Southeastern Section - 64th Annual Meeting (19–20 March 2015)

Paper No. 12
Presentation Time: 1:00 PM-5:00 PM

NEW GEOLOGIC MAPPING AND GEOPHYSICAL SURVEYS IN THE EPICENTRAL REGION OF THE 2011 MINERAL, VIRGINIA EARTHQUAKE


BURTON, William C.1, HARRISON, Richard W.1, SPEARS, David B.2, SHAH, Anjana K.3, EVANS, Nick H.2, HORTON, J. Wright1 and CARTER, Mark W.1, (1)U.S. Geological Survey, MS 926A, National Center, Reston, VA 20192, (2)Division of Geology and Mineral Resources, Department of Mines, Minerals and Energy, 900 Natural Resources Drive, Charlottesville, VA 22903, (3)U.S. Geological Survey, Box 25046, Mail Stop 964, Denver Federal Center, Denver, CO 80225, bburton@usgs.gov

New 1:24,000-scale geologic maps of two 7.5-minute quadrangles, combined with new airborne gravity, magnetic, K-U-Th radiometric, and LiDAR surveys, yield insights into the geologic setting for the mainshock and aftershock sequence of the 2011 Mw 5.8 Mineral, Virginia earthquake.

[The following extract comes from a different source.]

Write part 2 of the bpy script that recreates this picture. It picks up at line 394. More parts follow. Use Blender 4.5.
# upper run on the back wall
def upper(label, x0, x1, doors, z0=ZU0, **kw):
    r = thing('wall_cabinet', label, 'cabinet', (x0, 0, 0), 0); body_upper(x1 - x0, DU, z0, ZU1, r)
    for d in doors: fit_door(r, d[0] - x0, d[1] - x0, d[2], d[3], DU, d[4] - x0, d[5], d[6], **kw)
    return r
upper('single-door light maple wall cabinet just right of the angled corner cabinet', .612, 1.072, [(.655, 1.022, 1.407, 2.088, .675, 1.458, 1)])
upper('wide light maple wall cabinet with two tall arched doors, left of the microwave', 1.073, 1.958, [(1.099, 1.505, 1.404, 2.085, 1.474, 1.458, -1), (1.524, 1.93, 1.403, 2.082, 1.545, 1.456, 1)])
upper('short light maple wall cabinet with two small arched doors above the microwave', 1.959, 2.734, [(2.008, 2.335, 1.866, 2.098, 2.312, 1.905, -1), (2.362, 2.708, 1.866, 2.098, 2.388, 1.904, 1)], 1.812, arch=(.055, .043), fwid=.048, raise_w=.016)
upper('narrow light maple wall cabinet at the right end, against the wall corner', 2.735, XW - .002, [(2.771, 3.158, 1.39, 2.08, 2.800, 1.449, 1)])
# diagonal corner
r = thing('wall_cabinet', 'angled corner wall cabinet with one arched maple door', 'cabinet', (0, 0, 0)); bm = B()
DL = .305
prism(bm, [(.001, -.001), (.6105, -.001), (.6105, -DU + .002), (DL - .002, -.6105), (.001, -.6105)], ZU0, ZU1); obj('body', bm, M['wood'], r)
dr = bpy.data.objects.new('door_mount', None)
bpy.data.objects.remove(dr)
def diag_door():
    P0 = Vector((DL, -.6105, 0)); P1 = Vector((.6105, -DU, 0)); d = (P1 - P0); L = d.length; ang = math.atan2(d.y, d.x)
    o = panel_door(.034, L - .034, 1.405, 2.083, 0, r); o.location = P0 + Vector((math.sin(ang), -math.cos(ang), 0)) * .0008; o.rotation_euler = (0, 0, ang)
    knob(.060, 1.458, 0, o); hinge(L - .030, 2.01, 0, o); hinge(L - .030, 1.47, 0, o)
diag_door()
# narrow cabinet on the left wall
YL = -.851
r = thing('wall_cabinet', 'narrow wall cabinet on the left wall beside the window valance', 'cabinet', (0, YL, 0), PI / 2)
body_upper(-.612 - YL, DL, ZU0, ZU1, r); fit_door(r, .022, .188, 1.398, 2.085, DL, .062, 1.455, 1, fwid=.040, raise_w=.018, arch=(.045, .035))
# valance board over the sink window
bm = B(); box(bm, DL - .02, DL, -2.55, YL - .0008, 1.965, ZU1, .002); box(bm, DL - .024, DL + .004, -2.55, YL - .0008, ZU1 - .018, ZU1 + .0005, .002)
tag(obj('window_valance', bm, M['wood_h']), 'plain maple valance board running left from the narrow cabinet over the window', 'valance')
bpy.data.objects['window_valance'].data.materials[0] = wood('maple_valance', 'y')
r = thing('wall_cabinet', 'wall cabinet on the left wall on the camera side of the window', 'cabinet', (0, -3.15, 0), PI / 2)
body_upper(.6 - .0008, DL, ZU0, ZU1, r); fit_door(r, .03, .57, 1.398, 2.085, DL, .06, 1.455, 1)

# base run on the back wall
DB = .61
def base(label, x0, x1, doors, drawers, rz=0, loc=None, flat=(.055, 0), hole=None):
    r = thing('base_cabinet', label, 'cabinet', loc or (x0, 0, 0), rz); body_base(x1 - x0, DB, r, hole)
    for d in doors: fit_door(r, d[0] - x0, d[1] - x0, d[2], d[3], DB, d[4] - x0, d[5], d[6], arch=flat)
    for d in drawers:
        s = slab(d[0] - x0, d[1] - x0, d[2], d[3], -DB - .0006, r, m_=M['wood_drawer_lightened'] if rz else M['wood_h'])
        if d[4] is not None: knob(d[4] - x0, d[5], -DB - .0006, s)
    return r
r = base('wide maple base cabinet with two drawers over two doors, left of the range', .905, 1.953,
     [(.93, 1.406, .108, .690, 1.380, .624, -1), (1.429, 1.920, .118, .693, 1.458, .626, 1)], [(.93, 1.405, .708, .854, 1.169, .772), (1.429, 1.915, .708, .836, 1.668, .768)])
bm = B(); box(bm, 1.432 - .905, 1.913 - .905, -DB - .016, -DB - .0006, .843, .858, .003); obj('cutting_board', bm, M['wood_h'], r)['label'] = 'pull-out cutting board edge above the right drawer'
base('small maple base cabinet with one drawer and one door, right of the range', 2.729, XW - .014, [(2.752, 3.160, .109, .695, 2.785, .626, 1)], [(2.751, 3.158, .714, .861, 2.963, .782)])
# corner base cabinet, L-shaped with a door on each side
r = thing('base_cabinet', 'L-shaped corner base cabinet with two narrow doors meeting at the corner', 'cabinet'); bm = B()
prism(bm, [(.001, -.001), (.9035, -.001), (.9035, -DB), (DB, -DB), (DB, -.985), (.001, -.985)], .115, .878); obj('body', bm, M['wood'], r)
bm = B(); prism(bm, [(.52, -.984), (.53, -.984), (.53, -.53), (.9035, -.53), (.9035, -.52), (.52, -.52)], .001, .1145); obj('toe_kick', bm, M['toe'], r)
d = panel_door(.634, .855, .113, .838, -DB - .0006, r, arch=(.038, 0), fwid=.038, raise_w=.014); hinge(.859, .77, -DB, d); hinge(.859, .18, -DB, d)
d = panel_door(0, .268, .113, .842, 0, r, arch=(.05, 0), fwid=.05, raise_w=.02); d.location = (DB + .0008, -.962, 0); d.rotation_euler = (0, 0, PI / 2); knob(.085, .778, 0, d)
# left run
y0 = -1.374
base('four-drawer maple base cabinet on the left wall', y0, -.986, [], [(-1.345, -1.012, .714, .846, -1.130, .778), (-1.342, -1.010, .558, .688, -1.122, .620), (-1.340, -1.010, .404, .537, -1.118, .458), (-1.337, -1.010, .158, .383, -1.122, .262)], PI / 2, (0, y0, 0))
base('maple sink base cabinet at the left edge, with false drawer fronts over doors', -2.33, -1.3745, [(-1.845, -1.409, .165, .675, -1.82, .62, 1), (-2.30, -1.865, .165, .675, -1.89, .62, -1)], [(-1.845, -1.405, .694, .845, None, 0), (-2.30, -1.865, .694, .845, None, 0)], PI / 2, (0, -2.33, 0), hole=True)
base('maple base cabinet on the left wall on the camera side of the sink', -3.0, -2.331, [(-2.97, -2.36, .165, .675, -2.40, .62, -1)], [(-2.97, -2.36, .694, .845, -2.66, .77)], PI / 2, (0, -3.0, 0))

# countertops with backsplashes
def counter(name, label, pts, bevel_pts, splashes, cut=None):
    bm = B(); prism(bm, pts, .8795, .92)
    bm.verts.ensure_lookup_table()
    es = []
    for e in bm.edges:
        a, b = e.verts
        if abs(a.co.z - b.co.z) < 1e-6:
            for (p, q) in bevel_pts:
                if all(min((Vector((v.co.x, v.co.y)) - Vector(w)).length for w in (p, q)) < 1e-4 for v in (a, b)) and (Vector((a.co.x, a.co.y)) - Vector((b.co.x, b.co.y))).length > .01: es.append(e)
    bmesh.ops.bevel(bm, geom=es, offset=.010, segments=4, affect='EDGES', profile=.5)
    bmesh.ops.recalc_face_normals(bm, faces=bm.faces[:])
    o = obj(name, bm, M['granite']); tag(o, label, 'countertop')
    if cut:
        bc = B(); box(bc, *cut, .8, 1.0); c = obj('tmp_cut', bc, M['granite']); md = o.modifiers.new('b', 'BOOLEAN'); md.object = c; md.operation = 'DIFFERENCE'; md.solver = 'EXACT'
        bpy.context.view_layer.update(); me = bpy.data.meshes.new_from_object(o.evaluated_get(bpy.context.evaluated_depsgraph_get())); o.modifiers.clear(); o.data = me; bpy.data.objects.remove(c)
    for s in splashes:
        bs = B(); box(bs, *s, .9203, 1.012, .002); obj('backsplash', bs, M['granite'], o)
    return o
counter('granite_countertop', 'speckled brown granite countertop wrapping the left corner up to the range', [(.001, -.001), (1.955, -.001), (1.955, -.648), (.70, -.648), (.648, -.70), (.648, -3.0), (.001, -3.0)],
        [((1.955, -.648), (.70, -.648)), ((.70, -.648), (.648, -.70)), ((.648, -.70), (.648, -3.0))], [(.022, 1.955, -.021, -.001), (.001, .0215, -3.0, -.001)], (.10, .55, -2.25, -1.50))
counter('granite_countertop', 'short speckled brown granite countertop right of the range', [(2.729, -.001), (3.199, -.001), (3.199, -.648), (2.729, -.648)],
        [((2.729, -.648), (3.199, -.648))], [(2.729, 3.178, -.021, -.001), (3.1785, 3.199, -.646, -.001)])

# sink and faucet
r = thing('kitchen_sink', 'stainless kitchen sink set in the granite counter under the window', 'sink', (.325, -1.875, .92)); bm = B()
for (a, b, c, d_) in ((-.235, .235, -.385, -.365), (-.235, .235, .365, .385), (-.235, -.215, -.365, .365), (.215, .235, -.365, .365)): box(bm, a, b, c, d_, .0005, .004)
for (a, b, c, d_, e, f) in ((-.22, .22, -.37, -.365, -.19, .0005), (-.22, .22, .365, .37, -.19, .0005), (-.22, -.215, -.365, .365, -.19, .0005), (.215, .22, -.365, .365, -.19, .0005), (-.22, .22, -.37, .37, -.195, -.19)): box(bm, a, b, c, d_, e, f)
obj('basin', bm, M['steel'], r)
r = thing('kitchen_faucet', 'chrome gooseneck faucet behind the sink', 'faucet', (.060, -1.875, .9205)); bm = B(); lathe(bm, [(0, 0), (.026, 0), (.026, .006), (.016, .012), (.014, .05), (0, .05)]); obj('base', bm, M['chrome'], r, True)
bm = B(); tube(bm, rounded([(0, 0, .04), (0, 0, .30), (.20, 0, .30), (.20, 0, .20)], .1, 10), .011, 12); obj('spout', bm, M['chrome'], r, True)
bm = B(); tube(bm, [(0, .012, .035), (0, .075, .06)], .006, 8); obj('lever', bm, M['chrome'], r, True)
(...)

NE-striking lithologic belts record the accretion of the Ordovician Chopawamsic volcanic arc to Laurentia, and intrusion of the Ordovician-Silurian Ellisville granodiorite as a stitching pluton across a 2-3 km wide, ultramafic-bearing suture zone that includes the pre- to early-metamorphic Chopawamsic fault zone (CFZ) and mélange zone III of the Mine Run Complex. Metasedimentary rocks of the Quantico Formation were deposited in a successor basin on top of Chopawamsic Formation metavolcanics and volcaniclastics; the timing of basin formation relative to accretion and Ellisville intrusion is still unknown. The epicenter of the 2011 mainshock is near the western edge of the Pendleton 7.5-minute quadrangle, and aftershocks delineate a NE-striking, SE-dipping plane that projects to the surface in the adjacent Ferncliff quadrangle, in or just southeast of where the Ellisville-Chopawamsic contact is cut by closely-spaced Alleghanian shear zones and faults. Magnetic data suggest that this contact may extend down to the southeast into the zone containing the mainshock hypocenter and aftershocks. Radiometric data clearly show one of the mapped faults, the Harris Creek fault, due to the relative abundance of K-rich recrystallized white mica in the fault zone. Trenching across this fault and the adjacent Roundabout fault reveals abundant evidence of brittle faulting and cataclasis that are probably Mesozoic, and fault offsets of well-developed soil horizons that are interpreted to indicate Quaternary neotectonism­­. LiDAR and field observations have not yet identified any fault scarps. Magnetic-high anomalies were used to map NNW-to-NNE-striking Jurassic diabase dikes and a NE-striking belt of Chopawamsic ferruginous quartzite. Magnetic anomalies also delineate a zone in the Chopawamsic of complex folding and local east-west foliation interpreted to be rotated by Paleozoic thrusting. The Quantico Formation produces distinctive radiometric anomalies that facilitate mapping of complex refolded structures in the belt.